:: Given data

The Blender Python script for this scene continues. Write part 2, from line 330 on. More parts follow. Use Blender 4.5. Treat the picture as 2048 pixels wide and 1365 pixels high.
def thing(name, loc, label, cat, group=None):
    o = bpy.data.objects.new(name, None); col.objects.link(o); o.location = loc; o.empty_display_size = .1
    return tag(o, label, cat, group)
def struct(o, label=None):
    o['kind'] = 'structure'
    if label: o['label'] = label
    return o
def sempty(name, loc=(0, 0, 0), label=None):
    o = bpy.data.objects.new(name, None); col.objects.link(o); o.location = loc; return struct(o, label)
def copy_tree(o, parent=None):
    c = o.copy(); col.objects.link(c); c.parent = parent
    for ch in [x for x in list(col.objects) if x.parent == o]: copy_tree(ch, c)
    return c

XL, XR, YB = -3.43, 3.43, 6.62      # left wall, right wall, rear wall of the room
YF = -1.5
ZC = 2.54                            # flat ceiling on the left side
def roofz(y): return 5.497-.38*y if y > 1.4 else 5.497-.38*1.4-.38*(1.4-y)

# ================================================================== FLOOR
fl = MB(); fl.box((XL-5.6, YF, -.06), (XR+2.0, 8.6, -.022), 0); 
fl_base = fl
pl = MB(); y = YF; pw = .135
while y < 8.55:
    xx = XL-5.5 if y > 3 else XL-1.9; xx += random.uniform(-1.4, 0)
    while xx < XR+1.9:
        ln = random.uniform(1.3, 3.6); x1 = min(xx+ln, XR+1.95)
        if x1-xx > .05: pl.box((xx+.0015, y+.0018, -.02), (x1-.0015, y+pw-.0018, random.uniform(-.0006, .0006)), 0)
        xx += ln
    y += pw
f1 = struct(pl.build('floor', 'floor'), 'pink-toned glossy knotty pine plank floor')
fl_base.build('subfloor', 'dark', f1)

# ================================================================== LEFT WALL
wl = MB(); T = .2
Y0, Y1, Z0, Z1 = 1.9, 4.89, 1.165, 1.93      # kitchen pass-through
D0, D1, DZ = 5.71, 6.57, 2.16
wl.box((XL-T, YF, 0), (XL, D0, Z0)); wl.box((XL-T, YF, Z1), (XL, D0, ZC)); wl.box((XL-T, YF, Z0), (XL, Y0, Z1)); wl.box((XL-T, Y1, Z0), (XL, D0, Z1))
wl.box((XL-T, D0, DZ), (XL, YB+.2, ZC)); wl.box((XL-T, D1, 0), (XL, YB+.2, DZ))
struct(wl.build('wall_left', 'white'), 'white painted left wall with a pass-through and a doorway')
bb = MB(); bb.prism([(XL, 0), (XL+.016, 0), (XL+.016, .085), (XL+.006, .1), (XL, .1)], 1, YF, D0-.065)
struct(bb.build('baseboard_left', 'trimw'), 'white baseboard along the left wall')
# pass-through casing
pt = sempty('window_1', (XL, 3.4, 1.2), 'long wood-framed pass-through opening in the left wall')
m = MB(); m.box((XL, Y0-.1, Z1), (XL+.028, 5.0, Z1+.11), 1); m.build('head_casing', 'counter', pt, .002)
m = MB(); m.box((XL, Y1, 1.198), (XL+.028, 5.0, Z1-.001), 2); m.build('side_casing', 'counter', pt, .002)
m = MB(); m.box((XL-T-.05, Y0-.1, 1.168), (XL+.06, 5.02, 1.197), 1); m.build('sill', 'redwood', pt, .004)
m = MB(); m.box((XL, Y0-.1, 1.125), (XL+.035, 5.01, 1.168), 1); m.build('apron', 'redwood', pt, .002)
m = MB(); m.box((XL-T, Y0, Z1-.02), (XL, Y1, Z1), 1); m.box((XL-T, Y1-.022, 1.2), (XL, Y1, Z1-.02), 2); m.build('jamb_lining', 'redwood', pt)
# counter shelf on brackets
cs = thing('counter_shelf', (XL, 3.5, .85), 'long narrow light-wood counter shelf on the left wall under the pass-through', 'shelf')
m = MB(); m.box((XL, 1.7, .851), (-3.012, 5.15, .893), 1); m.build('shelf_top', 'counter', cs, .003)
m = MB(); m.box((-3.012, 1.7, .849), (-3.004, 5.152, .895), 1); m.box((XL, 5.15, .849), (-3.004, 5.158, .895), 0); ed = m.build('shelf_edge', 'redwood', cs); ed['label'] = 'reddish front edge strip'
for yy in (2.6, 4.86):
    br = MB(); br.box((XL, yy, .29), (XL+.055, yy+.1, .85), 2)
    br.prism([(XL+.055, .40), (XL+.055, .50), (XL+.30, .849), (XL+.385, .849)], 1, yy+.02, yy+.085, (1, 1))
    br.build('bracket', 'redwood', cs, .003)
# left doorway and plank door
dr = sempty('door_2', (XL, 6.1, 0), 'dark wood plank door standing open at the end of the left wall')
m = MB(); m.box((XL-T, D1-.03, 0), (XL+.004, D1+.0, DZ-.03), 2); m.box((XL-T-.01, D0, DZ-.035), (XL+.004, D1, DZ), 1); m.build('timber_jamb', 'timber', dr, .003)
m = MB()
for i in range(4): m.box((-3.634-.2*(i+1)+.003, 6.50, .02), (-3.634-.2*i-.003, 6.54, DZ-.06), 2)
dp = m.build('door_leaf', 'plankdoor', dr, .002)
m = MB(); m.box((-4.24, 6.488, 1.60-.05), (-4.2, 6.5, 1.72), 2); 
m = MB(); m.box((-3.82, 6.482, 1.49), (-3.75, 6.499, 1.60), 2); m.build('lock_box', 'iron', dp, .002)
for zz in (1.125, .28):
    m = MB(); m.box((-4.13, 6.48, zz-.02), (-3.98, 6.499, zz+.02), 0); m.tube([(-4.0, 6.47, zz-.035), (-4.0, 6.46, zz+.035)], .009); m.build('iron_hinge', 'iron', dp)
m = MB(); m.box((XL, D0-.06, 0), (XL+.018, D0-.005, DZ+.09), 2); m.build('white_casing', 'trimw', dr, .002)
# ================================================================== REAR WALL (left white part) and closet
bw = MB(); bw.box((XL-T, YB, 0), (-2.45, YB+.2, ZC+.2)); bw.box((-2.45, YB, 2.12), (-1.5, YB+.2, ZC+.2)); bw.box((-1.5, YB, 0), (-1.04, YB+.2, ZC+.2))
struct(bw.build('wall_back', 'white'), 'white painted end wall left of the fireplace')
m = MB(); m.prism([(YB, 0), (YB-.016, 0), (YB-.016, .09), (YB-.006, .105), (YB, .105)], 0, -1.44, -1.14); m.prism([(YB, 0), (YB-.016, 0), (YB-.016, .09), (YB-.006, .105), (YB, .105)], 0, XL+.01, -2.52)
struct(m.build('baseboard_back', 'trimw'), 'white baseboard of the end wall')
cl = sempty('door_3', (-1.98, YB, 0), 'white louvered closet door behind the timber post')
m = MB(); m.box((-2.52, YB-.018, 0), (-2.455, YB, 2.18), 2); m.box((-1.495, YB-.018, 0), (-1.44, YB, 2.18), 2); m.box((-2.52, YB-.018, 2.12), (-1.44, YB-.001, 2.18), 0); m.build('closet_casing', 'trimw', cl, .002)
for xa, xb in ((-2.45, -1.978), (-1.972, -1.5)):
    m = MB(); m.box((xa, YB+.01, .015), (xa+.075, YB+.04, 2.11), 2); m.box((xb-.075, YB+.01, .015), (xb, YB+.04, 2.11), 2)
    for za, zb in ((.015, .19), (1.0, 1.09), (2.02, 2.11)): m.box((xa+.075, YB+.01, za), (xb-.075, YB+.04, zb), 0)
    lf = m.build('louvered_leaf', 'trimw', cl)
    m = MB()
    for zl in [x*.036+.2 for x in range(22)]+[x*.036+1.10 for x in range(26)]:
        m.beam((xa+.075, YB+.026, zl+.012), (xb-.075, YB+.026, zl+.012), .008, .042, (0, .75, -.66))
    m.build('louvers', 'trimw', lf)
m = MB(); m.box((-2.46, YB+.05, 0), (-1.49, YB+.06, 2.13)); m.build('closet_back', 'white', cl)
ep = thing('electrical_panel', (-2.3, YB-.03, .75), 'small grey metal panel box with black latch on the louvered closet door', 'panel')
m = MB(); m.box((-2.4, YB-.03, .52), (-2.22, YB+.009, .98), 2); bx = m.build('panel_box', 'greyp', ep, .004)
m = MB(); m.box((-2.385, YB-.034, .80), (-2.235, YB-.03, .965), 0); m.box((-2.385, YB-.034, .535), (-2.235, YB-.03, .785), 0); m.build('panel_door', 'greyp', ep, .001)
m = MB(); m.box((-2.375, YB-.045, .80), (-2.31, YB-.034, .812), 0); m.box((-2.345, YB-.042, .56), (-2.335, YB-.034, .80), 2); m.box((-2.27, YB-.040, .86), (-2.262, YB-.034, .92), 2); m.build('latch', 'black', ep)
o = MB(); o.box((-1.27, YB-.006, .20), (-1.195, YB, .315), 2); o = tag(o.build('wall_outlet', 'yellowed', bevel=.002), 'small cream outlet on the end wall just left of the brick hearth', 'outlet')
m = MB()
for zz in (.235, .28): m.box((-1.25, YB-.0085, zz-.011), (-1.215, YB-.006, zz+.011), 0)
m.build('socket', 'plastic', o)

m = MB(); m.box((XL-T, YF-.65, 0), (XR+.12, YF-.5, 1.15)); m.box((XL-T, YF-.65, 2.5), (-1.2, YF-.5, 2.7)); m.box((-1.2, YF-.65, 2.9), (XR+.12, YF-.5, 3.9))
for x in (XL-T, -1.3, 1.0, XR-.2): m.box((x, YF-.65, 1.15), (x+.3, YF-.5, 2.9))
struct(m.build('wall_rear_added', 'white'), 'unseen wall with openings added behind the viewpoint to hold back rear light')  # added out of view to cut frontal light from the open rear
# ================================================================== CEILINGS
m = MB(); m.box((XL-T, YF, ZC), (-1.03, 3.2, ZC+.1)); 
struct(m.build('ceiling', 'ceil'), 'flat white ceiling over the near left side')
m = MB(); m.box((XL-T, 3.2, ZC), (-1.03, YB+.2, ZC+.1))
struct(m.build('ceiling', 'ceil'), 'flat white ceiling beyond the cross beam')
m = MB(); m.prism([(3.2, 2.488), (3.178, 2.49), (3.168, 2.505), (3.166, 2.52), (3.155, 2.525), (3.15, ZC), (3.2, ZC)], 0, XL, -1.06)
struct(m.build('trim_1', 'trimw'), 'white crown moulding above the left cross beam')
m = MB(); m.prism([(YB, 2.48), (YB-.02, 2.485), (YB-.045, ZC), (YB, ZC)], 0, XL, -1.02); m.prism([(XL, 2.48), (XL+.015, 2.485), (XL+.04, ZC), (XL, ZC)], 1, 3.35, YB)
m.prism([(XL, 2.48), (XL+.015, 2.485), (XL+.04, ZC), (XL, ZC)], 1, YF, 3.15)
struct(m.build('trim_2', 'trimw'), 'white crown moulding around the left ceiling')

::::

• **Work to complete**
Which lines contain "part"? Copy each of them out.

• **Solution to the exercise**
The Blender Python script for this scene continues. Write part 2, from line 330 on. More parts follow. Use Blender 4.5. Treat the picture as 2048 pixels wide and 1365 pixels high.
# ================================================================== REAR WALL (left white part) and closet